I am writing you because I am a prospective doctoral student with considerable interest in your research. My plan is to apply to doctoral programs this coming Fall, and I am eager to learn as much as I can about research opportunities in the meantime.

I will be on campus next Monday, and although I know it is short notice, I was wondering if you might have 10 minutes when you would be willing to meet with me to briefly talk about your work and any possible opportunities for me to get involved in your research. Any time that would be convenient for you would be fine with me, as meeting with you is my first priority during this campus visit.

 Thank you in advance for your consideration.

Sincerely,

[Student’s full name inserted here]

As a professor who frequently receives emails from people who want to work in my laboratory, I feel that the email used in the research study was extremely well-crafted. The student only wants a brief meeting to explore potential opportunities without trying to extract any specific commitment from the professor. The email clearly states the long-term goal – applying to doctoral programs. The tone is also very polite and the student expresses willingness of the prospective student to a to the professor’s schedule. Each email was also personally addressed with the name of the contacted faculty member.

Milkman’s research team then assessed whether the willingness of the professors to respond depended on the gender or ethnicity of the prospective student.  Since this was an experiment, the emails and student names were all fictional but the researchers generated names which most readers would clearly associate with a specific gender and ethnicity.

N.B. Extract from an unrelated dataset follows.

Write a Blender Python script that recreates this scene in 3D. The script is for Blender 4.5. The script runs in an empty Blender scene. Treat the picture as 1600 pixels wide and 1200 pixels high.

Here is a list of the names they used:

White male names:  Brad Anderson, Steven Smith

White female names:  Meredith Roberts, Claire Smith

Black male names: Lamar Washington, Terell Jones

Black female names: Keisha Thomas, Latoya Brown

Hispanic male names: Carlos Lopez, Juan Gonzalez

Hispanic female names: Gabriella Rodriguez, Juanita Martinez

Indian male names: Raj Singh, Deepak Patel

Indian female names: Sonali Desai, Indira Shah

Chinese Male names; Chang Huang, Dong Lin

Chinese female names: Mei Chen, Ling Wong

The researchers assessed whether the professors responded (either by agreeing to meet or providing a reason for why they could not meet) at all or whether they simply ignored the email and whether the rate of response depended on the ethnicity/gender of the student.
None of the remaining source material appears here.